The QuadrumSerial library starts by getting set up with some information about the cube such as its size, number of colors each LED has (for example RGB or just one color), etc. Once this is done it will start waiting for a serial connection to be established, and start calling the loop function repeatedly each time with new data to be displayed on the cube.
#include <QuadrumSerial.h>
/* first argument specifies cube side (in this case it is a 4x4x4 cube),
second the number of channels (colors for each LED)
third the resolution of each color (in this case 1 is just on/off)
last argument sets the speed at which the loop function is called
for debugging reasons the last argument is set to 256, a quite low setting, increase
it as much as possible while still being able to stream frames to the cube */
QuadrumSerial qs(4, 1, 1, 256);
void setup() {
    qs.start(); // must be the last call inside setup function
    // nothing below qs.start() will be executed
}
int y = 0;
void loop() {
    // this is just an example, implement getVoxelState in the way that fits your LED cube
    for(int x = 0; x < 4; x++) {
        for(int z = 0; z < 4; z++) {
            qs.getVoxelState(x, y, z); // returns true if voxel at x, y and z is on, otherwise returns false
        }
    }
    y++;
    if(y >= 4)
        y = 0;
}
The example code above shows how QuadrumSerial is set up and what call you can do (inside the loop function!) to get a particular LED's state. Keep in mind that it is up to you to take the data returned from the function getVoxelState and do something with it.
Important: Do not put a delay call inside the loop function, rather adjust the last argument in the QuadrumSerial constructor (that is 256 in the example above). QuadrumSerial will by itself wait in between each call to the loop function (and use this time to get new animation data from the computer).
For help on how to connect the Quadrum editor to your Arduino, visit this page.
Since getVoxelState only returns true or false at a given LED in the cube, this function cannot be used when you have multiple brightness levels (for example letting one LED stay dimmer and other ones brighter).
getVoxelBrightness(x, y, z); // returns uint8_t (value between 0 and 255) to give brightness of voxel
The function above will return a value between 0 and 255 that represents the brightness of an LED at x, y and z.

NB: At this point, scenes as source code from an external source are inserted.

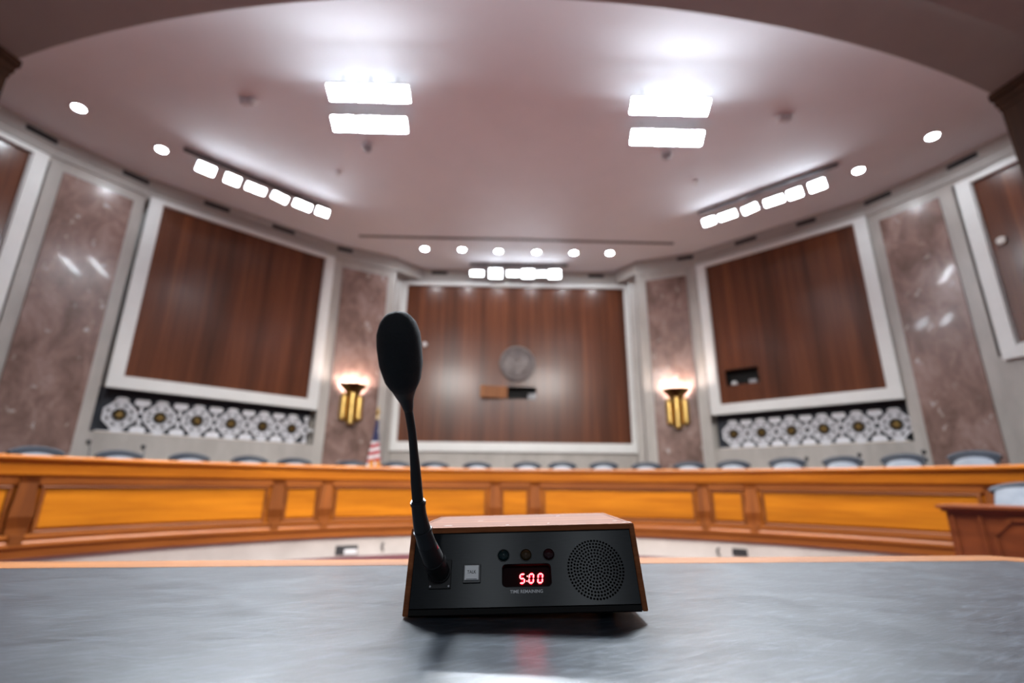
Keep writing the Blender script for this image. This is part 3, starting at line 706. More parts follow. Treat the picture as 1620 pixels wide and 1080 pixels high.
# ------------------------------------------------------------------ dais
DX, DY = 0.24, 2.14
A0, A1 = radians(-84), radians(84)
def dais():
    t = thing('dais', 'long curved honey-wood committee dais with raised panels across the room', 'dais')
    N = 140
    def sw(name, prof, m, a0=A0, a1=A1, n=N, lab=None):
        b = MB(); b.sweep(prof, DX, DY, a0, a1, n); o = b.build(name, m, t)
        for p in o.data.polygons: p.use_smooth = False
        if lab: o['label'] = lab
        return o
    sw('stone_base', [(5.34, 0.0), (5.34, 0.248), (5.60, 0.248), (5.60, 0.0)], stone_b, lab='pale stone base')
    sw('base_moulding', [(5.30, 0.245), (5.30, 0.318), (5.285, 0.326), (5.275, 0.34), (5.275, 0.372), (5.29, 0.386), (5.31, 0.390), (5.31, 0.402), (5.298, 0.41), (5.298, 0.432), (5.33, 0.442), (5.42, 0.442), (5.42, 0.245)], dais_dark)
    sw('back_board', [(5.372, 0.44), (5.372, 0.95), (5.42, 0.95), (5.42, 0.44)], dais_wood)
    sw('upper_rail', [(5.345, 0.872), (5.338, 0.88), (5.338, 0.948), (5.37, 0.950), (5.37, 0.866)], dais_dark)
    sw('frieze', [(5.345, 0.945), (5.318, 0.958), (5.31, 0.966), (5.31, 1.078), (5.40, 1.085), (5.40, 0.945)], dais_wood)
    sw('top_ledge', [(5.285, 1.088), (5.272, 1.098), (5.268, 1.112), (5.272, 1.128), (5.288, 1.138), (5.75, 1.138), (5.75, 1.120), (5.40, 1.100), (5.40, 1.083), (5.31, 1.076)], dais_wood)
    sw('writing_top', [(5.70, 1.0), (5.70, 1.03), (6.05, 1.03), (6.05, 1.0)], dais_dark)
    def panel(a0, a1):
        n = max(3, int((a1-a0)/radians(1.2)))
        fr = MB(); p = 0.006
        fr.sweep([(5.340, 0.845), (5.332, 0.853), (5.340, 0.866), (5.372, 0.868), (5.372, 0.843)], DX, DY, a0, a1, n)
        fr.sweep([(5.350, 0.447), (5.338, 0.455), (5.350, 0.472), (5.372, 0.475), (5.372, 0.445)], DX, DY, a0, a1, n)
        e = 0.03/5.34
        for q in (a0, a1-e): fr.sweep([(5.338, 0.47), (5.338, 0.848), (5.372, 0.848), (5.372, 0.47)], DX, DY, q, q+e, 1)
        fo = fr.build('panel_moulding', console_wood, t)
        pb = MB(); g = 0.035/5.34
        pb.sweep([(5.362, 0.482), (5.350, 0.50), (5.350, 0.82), (5.362, 0.838), (5.372, 0.838), (5.372, 0.482)], DX, DY, a0+g, a1-g, n)
        pb.build('raised_panel', dais_panel, t)
    def console(ac):
        b = MB()
        if b.uv is None: b.uv = b.bm.loops.layers.uv.new('UVMap')
        # tapered pilaster block with a scrolled foot
        q = Matrix.Translation((DX, DY, 0)) @ Matrix.Rotation(-ac, 4, 'Z')
        def P(hw0, hw1, z0, z1, y0, y1):
            vs = [q @ Vector(v) for v in ((-hw0,y0,z0),(hw0,y0,z0),(hw0,5.38,z0),(-hw0,5.38,z0),(-hw1,y1,z1),(hw1,y1,z1),(hw1,5.38,z1),(-hw1,5.38,z1))]
            bv = [b.bm.verts.new(v) for v in vs]
            for f in ((0,3,2,1),(4,5,6,7),(0,1,5,4),(1,2,6,5),(2,3,7,6),(3,0,4,7)):
                fc = b.bm.faces.new([bv[i] for i in f])
                for lp in fc.loops: lp[b.uv].uv = (lp.vert.co.z*1.0, lp.vert.co.x)
        P(0.078, 0.088, 0.50, 0.60, 5.322, 5.300); P(0.088, 0.062, 0.60, 0.90, 5.300, 5.318); P(0.062, 0.075, 0.90, 0.945, 5.318, 5.300)
        P(0.078, 0.078, 0.445, 0.50, 5.322, 5.322); P(0.046, 0.05, 0.36, 0.446, 5.272, 5.274)
        b.build('console', console_wood, t)
    per = 31.2
    for k in (-2, -1, 0, 1, 2):
        nc = -1.9 + per*k
        hn = radians(2.15)
        panel(radians(nc)-hn, radians(nc)+hn)
        for s in (-1, 1): console(radians(nc + s*3.15))
        a0, a1 = nc + 4.35, nc + per - 4.35
        if k < 2: panel(radians(a0), radians(min(a1, 83)))
        if k == -2: panel(radians(-83), radians(nc - 4.35))
        if k == 2: panel(radians(nc + 4.35), radians(83))
dais()
def on_dais(r, a, z, rot=True):
    a = radians(a)
    return Matrix.Translation((DX + r*sin(a), DY + r*cos(a), z)) @ Matrix.Rotation(-a, 4, 'Z')
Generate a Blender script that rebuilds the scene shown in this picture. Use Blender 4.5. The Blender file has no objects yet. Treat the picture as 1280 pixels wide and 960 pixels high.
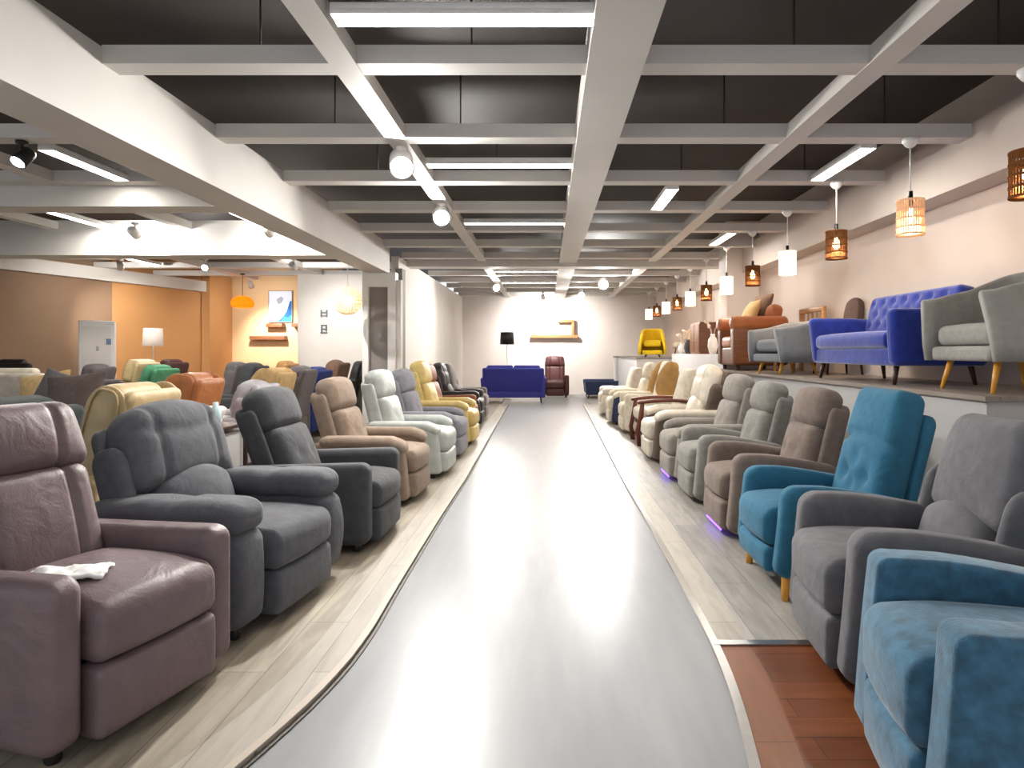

Remember to adjust the third argument in the QuadrumSerial constructor to something greater than 1, accepted arguments here are 1, 2, 4 and 8. A larger value will give a greater number of steps (between 0 and 255) for an LED's brigness level but will also result in a longer streaming time for each frame.
Neither of the functions explained above have the ability to return multiple values for each LED (for example red, green and blue in the case of RGB cubes).
getChannelState(channel, x, y, z); // returns true if channel at x, y and z is on, otherwise returns false
The function above will (similarly to getVoxelState) return true or false, however this time it requires an extra first argument that specifies the channel of the LED at x, y, and z. If you have QuadrumSerial setup for RGB: 0 will represent red, 1 green and 2 blue; when using 2 channels: 0 represents red and 1 represents green. To select how many channels QuadrumSerial should be set up for you can change the second argument in the QuadrumSerial constructor call, accepted values here are 1 (single color), 2 (red and green) and 3 (RGB).
The last function to cover is:
getChannelBrightness(channel, x, y, z); // returns uint8_t (value between 0 and 255) to give brightness of channel at x, y and z
This is a combination of getVoxelBrightness and getChannelState that will similarly to getVoxelBrightness return a value between 0 and 255, but on top of that wants an extra first argument that specifies what channel to read from. To select the number of channels and steps between 0 and 255 that can be reached you can change the second and third argument in the constructor call (as we have done previously).
When creating animations in Quadrum you can choose to upload them to the Arduino with your sketch, by doing so you will eliminate the need of a computer constantly streaming data to the cube. This will require the QuadrumCode library which you can implement in the following way:
#include <QuadrumCode.h>
const uint8_t animation[29] = {0x04,0x01,0x01,0x02,0x00,0x00,0x00,0x7A,0x44,0x11,0x11,0x22,0x22,0x44,0x44,0x88,0x88,0x00,0x00,0x7A,0x44,0x88,0x88,0x44,0x44,0x22,0x22,0x11,0x11};
/* first argument retreives the animation uint8_t array generated by the Quadrum editor,
last argument sets the speed at which the loop function is called */
QuadrumCode qc(animation, 256);
void setup() {
    qc.start(); // must be the last call inside setup function
    // nothing below qc.start() will be executed
}
int y = 0;
void loop() {
    // this is just an example, implement getVoxelState in the way that fits your LED cube
    for(int x = 0; x < 4; x++) {
        for(int z = 0; z < 4; z++) {
            qc.getVoxelState(x, y, z); // returns true if voxel at x, y and z is on, otherwise returns false
        }
    }
    y++;
    if(y >= 4)
        y = 0;
}
The uint8_t array animation is generated under the Code tab to the left in the Quadrum editor. By selecting the appropriate settings (channel count and channel resolution) and clicking on Generate you can copy-paste this array into the arduino sketch so that it can be uploaded to the cube. The code above holds an example animation, it can be replaced with your animation of choice. If you are unsure of how to generate the animation uint8_t array you can find help here.
As described in the section Streaming Animations in QuadrumSerial, the functions getChannelBrightness, getVoxelBrightness, getChannelState and getVoxelState are used in exactly the same way here.